Во всем происходящем есть по меньшей мере одна странность — Константин явно медлил. Он не позволял называть себя императором, но и не подводил войска к присяге, словно бы ожидая, когда дело разъяснится окончательно. Хотя кто как не он должен был его окончательно разъяснить?

Но возможно, у этой предосторожности были причины. Существует свидетельство, как будто записанное со слов Михаила Лунина: «Когда великий князь Константин получил известие о смерти императора Александра, он, верный своему отречению, намеревался на другой день собрать полки Литовского корпуса, гвардейские и армейские, бывшие тогда в Варшаве, чтобы привести их к присяге императору Николаю. Начальники этих войск, любимцы великого князя, никак не хотели допустить того, желая видеть его самого императором, чтобы пользоваться его милостями и благоволением. Накануне принесения присяги все эти господа собрались у больного генерала Альбрехта и приняли единогласно решительное намерение заставить все полки вместо Николая присягнуть Константину и насильно возвести его на трон. На это дал согласие и действительный тайный советник Новосильцев, который тогда заведовал высшей администрацией церкви»{385}.[42]

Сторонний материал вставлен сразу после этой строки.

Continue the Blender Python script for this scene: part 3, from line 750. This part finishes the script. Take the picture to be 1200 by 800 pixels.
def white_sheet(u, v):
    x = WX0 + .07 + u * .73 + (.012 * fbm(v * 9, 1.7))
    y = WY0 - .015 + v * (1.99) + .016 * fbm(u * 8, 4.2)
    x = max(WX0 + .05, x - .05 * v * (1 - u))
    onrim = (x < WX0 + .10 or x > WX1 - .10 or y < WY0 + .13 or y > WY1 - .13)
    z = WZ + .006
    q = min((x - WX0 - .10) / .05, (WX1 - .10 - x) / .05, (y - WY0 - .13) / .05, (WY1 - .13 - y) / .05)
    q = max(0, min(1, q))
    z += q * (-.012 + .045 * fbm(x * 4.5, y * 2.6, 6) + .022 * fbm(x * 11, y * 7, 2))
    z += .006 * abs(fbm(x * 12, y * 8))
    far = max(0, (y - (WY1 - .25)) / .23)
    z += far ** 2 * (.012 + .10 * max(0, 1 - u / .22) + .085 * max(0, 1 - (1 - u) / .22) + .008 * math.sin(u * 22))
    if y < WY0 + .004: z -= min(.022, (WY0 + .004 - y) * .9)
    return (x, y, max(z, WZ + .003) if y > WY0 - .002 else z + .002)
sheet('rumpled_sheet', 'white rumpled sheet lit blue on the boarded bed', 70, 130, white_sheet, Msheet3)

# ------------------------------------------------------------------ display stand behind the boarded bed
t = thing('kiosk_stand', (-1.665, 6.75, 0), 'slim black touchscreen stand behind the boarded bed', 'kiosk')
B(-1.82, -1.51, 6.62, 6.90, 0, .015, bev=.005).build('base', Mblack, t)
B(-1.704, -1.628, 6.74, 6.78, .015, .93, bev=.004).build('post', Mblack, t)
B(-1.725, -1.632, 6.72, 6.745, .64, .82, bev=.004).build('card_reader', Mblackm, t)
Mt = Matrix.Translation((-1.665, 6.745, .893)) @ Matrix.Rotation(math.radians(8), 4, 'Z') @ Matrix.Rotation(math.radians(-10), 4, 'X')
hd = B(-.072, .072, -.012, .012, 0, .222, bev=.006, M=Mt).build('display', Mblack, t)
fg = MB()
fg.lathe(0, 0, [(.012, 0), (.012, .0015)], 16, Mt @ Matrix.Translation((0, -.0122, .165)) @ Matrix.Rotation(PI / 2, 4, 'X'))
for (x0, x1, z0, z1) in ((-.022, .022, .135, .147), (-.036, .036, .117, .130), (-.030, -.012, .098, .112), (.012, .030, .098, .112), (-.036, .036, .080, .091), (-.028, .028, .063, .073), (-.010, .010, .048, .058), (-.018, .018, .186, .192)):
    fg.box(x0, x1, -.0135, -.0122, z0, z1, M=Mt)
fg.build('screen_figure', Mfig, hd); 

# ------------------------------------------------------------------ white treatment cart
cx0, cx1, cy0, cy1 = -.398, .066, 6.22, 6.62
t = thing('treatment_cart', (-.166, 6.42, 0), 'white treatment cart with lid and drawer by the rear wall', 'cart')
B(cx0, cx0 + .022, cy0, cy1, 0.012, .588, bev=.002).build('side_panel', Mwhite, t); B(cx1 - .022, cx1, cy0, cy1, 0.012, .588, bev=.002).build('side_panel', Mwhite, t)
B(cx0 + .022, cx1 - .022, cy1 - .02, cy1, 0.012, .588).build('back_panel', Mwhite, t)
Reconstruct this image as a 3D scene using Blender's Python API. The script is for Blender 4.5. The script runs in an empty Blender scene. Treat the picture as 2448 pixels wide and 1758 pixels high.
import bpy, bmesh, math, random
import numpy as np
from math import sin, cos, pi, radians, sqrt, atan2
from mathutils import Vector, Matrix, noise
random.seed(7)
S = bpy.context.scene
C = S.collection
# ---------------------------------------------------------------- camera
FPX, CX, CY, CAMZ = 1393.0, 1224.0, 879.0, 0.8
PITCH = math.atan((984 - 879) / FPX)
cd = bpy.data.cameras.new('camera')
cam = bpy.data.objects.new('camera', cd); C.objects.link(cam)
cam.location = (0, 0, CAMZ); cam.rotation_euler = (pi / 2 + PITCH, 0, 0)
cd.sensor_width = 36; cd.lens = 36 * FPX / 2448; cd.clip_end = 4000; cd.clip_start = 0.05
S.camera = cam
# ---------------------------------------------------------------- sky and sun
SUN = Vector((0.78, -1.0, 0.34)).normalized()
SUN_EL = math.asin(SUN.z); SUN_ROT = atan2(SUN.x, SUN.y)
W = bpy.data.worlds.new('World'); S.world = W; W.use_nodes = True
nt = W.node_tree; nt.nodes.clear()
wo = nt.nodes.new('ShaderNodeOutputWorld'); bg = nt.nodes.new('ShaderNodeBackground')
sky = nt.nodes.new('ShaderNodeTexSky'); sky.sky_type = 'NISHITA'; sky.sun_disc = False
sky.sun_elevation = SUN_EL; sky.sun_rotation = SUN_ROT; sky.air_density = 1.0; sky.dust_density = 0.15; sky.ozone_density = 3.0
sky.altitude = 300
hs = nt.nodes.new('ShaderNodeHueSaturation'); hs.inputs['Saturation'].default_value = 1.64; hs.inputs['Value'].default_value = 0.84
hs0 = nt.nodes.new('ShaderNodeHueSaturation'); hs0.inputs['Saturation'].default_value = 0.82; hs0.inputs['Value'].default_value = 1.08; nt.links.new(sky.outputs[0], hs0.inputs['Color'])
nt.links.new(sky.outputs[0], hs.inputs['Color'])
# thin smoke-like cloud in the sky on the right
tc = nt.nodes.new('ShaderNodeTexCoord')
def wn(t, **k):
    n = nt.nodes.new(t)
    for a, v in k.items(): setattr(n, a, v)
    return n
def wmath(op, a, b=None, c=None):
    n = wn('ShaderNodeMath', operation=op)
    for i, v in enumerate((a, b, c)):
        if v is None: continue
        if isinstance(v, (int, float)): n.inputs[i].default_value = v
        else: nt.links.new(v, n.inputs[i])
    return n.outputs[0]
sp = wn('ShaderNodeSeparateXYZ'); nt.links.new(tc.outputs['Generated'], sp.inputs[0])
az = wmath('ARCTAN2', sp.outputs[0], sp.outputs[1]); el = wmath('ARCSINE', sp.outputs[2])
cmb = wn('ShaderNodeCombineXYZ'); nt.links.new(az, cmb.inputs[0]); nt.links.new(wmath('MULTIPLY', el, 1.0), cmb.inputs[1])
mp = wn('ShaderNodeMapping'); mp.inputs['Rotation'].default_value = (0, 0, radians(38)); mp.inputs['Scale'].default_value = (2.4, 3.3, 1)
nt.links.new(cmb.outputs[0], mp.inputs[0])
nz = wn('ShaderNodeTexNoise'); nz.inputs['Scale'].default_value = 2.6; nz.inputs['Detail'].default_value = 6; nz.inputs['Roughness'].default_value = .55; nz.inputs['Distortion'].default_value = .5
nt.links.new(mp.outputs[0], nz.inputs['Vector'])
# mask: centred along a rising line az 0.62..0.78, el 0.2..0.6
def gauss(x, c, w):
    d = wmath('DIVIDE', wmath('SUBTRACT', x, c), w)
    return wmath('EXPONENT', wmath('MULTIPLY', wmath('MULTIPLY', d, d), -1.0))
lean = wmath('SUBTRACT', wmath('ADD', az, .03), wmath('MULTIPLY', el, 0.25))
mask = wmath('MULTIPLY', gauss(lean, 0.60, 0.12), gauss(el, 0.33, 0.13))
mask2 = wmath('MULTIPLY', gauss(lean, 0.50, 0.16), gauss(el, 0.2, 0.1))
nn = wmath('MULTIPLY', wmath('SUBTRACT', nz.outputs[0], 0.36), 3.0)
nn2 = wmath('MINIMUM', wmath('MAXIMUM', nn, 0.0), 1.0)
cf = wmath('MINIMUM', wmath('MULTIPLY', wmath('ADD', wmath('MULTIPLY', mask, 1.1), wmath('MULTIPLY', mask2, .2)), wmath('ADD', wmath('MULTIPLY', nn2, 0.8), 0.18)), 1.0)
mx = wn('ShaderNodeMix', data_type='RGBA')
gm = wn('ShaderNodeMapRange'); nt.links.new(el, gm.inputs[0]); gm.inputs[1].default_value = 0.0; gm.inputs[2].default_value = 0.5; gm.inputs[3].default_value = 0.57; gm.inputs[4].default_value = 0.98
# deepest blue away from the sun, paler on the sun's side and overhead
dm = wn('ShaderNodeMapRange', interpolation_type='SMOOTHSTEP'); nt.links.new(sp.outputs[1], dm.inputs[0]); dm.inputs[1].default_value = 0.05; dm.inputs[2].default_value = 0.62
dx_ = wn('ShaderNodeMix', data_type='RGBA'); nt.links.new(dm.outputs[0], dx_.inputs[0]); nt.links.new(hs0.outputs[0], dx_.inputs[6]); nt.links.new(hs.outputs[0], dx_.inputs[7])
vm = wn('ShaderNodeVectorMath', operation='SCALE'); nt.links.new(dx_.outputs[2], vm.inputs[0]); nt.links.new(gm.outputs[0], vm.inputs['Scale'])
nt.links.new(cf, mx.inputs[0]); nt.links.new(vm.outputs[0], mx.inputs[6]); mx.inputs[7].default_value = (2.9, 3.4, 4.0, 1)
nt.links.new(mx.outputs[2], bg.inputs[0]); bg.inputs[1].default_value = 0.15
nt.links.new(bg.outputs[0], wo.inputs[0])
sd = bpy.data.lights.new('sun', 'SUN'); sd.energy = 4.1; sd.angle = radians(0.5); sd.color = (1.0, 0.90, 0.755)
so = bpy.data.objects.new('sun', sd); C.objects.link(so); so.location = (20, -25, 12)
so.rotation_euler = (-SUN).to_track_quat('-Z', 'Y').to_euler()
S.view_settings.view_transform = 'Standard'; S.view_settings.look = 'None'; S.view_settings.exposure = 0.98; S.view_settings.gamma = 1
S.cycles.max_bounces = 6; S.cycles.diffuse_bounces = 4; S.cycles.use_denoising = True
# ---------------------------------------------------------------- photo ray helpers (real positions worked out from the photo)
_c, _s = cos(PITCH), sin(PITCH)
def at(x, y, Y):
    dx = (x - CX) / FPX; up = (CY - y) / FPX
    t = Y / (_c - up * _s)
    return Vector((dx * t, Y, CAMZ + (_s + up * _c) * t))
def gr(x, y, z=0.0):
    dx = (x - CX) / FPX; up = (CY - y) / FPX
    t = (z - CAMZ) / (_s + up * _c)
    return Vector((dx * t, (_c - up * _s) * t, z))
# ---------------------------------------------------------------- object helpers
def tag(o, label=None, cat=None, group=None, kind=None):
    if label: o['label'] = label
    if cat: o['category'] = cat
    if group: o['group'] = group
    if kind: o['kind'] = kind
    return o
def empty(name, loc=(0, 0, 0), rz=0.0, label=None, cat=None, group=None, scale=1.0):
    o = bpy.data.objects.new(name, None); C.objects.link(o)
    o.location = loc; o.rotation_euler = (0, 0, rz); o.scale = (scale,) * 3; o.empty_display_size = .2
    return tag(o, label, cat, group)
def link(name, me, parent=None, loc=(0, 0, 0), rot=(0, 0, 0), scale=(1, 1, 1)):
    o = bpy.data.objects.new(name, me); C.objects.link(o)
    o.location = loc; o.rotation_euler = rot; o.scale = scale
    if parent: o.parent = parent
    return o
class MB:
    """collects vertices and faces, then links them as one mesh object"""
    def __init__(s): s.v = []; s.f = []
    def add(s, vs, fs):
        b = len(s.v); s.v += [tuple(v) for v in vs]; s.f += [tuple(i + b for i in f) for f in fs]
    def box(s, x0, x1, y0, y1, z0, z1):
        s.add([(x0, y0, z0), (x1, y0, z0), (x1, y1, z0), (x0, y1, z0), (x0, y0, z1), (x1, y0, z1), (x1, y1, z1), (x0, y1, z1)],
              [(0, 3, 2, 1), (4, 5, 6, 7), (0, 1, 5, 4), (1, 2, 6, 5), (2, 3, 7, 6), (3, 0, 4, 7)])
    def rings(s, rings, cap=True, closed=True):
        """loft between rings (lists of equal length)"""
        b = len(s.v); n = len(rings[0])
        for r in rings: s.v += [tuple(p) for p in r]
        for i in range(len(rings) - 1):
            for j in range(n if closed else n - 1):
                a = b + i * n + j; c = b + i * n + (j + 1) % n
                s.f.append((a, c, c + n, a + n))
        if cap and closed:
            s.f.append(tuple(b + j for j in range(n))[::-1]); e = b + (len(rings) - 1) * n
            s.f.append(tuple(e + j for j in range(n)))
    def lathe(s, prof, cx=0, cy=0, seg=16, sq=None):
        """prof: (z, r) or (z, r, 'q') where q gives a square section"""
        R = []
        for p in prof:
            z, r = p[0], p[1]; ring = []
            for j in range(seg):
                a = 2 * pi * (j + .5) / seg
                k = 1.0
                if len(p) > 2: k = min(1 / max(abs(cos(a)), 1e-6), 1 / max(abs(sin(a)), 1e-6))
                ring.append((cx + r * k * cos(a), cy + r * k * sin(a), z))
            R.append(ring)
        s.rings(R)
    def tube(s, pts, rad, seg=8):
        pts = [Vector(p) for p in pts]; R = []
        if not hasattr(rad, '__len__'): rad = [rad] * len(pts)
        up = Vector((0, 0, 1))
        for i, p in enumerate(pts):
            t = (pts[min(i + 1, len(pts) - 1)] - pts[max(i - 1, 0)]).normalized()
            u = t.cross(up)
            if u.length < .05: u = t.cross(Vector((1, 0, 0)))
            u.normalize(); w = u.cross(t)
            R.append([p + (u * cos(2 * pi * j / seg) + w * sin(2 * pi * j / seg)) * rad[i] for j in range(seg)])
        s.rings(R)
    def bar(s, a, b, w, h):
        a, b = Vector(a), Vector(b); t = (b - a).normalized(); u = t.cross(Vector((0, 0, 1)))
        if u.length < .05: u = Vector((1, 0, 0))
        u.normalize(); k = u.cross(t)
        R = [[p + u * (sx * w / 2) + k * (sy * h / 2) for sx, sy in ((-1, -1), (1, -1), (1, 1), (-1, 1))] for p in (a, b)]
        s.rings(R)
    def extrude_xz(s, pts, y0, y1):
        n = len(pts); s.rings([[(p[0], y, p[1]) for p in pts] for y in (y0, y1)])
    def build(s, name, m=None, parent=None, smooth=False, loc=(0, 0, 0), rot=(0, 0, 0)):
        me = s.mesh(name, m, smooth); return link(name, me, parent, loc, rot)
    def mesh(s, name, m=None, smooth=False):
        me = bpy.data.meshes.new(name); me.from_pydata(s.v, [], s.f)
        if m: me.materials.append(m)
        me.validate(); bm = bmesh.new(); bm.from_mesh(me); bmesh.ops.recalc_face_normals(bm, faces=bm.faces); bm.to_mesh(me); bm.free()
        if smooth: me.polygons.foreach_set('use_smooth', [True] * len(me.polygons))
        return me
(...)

Итак, за Константином стояла реальная сила, гораздо более внушительная, чем малочисленная «немецкая» партия и Российско-американская компания Марии Федоровны. Цесаревича вопреки его воле хотели возвести на престол приближенные, надеявшиеся на его милостивое по отношению к Польше и к ним самим правление. Заговор был предупрежден — генерал Красинский открыл великому князю о готовящемся замысле, и всё разрушилось. Добавим также, что, как показывает современный исследователь Ольга Эдельман, Константин мог не желать появляться в столице еще из-за опасения, что в Петербурге его буквально вынудят принять корону: судя по дневникам периода междуцарствия, Николай поначалу вполне искренне не хотел царствовать{386}.

вернуться

42

Фонвизин упоминает генерала Альбрехта — имеется в виду генерал-майор А.И. Альбрехт, командир гвардейской дивизии в Варшаве, куда входил Гродненский гусарский полк, в котором служил Лунин. Генерал был близок великому князю и был одним из четырех генералов, присутствовавших на венчании цесаревича и княгини Иоанны Грудзинской.